Illusions of History: How misunderstanding the past jeopardises our future

Dr Bryce Wilkinson
Insights Newsletter
24 September, 2021

Who thinks that the current Labour government should seek to emulate the “great traditions” of the 1935 Labour government?

At least one person thinks it should, and his opinion counts. He is our Minister of Finance.

In his Budget Speech last year, Grant Robertson saw a rare opportunity to “hit the reset button” for New Zealanders. Labour was making decisions that “will define the lives and livelihoods of many people for years to come”.

Those who would prefer to define their own lives and livelihoods should take heed.

Robertson applauded the 1935 government’s big increases in capital and welfare spending. However, he did not acknowledge that its policies led to a major overseas funding crisis in 1938. (In the three years to March 1936 it had increased real per capita current spending by 40% and public works spending by 225%, with further big increases underway.)

For emphasis, he pilloried the policies of the Fourth Labour Government (1984-1990) and the Fourth National Government (1990-1999). These policies successfully extricated New Zealand from a foreign exchange crisis. He did not acknowledge that either. Instead, he asserted they caused economic carnage”, “wreaking havoc in our communities” and were based on a “tired set of ideas”.

This week we released my report Illusions of History. It exposes the illusions in these interpretations and the dangers in the indicated direction. Economic historian, Professor Gary Hawke wrote the foreword.

A strong economic recovery was underway before the First Labour Government was elected in November 1935. Higher incomes bolstered tax revenues.
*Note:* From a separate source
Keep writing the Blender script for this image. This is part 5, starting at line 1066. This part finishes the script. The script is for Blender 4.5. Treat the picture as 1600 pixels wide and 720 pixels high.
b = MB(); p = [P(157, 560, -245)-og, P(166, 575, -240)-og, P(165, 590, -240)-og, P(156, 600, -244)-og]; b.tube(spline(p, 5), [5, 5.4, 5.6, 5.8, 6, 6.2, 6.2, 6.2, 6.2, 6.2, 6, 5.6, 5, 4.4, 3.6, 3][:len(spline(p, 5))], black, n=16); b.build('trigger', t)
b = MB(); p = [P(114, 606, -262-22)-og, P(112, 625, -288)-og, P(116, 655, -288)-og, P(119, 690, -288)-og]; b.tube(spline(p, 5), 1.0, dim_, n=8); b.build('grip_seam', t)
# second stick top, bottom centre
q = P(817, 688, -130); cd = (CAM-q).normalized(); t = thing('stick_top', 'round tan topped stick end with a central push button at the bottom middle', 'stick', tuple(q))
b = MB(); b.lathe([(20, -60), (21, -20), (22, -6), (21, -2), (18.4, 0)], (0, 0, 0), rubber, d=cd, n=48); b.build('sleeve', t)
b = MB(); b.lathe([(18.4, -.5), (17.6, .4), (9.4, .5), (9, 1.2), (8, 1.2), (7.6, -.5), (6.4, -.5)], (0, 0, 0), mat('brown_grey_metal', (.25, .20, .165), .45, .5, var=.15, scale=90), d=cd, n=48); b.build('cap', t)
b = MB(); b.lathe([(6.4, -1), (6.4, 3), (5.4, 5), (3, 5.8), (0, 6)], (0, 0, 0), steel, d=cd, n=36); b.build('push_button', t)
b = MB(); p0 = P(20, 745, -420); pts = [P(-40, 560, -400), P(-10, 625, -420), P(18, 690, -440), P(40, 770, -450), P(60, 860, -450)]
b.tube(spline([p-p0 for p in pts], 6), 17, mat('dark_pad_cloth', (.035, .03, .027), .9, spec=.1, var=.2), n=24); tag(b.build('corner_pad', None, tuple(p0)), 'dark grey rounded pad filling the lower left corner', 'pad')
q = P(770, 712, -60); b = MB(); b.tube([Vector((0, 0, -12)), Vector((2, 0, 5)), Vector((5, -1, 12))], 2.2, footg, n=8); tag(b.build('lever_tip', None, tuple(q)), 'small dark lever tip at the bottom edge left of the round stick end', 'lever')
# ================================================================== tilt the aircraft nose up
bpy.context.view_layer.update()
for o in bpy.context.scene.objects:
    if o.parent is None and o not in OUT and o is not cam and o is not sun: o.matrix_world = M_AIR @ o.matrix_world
The government’s spending plans came to exceed its capacity to borrow.

It hid the developing crisis from the public during the October 1938 general election. Two months later, it imposed draconian foreign exchange controls as a last-ditch measure. In 1939, then Finance Minister Walter Nash spent two humiliating months in London trying to avoid default.

In the event, imminent war with Germany impelled the UK government to twist financiers’ arms to help him. Soon, comprehensive war-time measures buried the issue of why strict peace-time foreign exchange controls were necessary.

The report points out the parallels with the policies that preceded New Zealand’s 1984 foreign exchange crisis. It also rebuts six myths about the post-1984 policies.

By diminishing the governments that fixed the 1984 crisis, Robertson seeks to justify a return to a bigger and more intrusive and directive government. He does so at our collective peril.